Tesla CEO Elon Musk has sent out his typical email to help push employees to deliver as many vehicles as they can before the end of the quarter. Except this time he has taken a different approach, and asked employees to focus on a different area – efficiency.
In the email sent last night, a copy of which was obtained by Drive Tesla, Musk said the focus over the next few weeks “should be on minimizing *cost* of deliveries.”
This is a markedly differently approach from previous end of quarter rushes. Musk notes in the email the historical approach is to spend “heavily on expedite fees, overtime and temporary contractors just so that cars arrive in Q4.”
Musk said that the massive rush has always led to an equally massive drop off in deliveries in the first few weeks of the next quarter. He explained this new approach will mean the same number of cars being delivered over a six month period, but without the extra costs involved.
Despite the ongoing semiconductor and general parts supply challenges, Tesla is on track to deliver around 900,000 cars in 2021.
Here is a full copy of the email.
Per my email several weeks ago, our focus this quarter should be on minimizing *cost* of deliveries, rather than spending heavily on expedite fees, overtime and temporary contractors just so that cars arrive in Q4.
What has happened historically is that we sprint like crazy at end of quarter to maximize deliveries, but then deliveries drop massively in the first few weeks of the quarter. In effect, looked at over a six month period, we won’t have delivered any extra cars, but we would have spent a lot of extra money and burned ourselves out to accelerate deliveries in the last two weeks of each quarter!

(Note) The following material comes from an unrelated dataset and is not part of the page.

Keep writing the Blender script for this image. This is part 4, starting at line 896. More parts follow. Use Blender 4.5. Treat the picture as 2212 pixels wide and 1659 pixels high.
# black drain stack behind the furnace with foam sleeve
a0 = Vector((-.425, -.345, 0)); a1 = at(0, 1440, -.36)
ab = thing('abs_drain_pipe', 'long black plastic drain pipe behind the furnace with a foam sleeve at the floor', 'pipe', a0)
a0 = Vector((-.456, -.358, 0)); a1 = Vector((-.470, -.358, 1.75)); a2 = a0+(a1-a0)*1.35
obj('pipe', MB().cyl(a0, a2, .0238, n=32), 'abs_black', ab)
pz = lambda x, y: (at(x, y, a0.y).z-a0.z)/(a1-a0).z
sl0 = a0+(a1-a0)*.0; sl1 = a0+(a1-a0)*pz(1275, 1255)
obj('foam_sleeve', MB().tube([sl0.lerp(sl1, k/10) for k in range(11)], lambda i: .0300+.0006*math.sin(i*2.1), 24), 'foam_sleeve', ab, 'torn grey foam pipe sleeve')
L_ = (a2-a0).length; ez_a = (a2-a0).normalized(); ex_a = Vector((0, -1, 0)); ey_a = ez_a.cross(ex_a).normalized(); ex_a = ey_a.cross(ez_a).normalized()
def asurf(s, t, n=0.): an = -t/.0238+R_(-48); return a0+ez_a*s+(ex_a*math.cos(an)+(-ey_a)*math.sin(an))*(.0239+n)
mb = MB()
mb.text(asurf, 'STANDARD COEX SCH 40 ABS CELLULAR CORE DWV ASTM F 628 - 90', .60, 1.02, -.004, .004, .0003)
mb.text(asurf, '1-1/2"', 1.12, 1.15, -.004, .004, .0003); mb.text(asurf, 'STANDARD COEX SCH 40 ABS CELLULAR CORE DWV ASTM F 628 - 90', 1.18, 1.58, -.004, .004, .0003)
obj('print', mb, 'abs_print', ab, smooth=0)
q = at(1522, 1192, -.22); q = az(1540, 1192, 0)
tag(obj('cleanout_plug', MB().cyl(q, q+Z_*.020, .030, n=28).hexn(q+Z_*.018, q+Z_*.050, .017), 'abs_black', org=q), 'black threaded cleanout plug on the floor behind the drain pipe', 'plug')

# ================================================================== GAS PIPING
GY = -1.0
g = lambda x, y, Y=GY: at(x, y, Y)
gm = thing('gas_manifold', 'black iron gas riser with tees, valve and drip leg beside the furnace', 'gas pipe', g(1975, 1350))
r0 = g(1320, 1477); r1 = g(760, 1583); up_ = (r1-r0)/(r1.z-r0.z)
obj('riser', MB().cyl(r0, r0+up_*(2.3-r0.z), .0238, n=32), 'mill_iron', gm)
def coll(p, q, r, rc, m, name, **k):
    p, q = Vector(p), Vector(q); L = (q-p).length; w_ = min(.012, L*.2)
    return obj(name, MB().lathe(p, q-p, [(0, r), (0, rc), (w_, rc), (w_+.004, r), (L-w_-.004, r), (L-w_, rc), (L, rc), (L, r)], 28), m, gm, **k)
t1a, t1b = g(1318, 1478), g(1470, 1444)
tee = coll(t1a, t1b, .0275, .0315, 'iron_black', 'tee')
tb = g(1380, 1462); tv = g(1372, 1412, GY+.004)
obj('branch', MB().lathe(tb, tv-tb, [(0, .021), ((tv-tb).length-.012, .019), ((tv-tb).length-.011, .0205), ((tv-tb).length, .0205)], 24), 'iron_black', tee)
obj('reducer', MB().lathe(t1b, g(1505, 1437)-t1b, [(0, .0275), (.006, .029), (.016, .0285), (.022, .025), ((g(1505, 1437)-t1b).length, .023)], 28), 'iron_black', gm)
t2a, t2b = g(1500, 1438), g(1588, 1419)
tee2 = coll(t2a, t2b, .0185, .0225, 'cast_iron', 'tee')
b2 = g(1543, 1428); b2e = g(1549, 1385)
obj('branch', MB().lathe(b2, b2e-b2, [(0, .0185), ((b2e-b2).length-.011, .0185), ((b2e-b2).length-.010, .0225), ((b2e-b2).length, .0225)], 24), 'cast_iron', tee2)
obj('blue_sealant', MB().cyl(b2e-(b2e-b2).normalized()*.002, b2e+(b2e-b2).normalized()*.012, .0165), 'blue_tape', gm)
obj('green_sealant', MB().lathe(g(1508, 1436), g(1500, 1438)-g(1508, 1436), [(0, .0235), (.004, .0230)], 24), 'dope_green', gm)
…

We will still have quite a big wave of deliveries in the last few weeks of December, as we don’t yet have high volume production in Europe or Texas, which means a lot of cars on boats from China to Europe and on trucks/rail from California to the east coast arriving late in the quarter, but this is nonetheless the right time to start reducing the size of the wave in favor of a steadider and more efficient pace of deliveries. The right principle is: take the most efficient action, as though we were not publicly traded and the notion of “end of quarter” didn’t exist.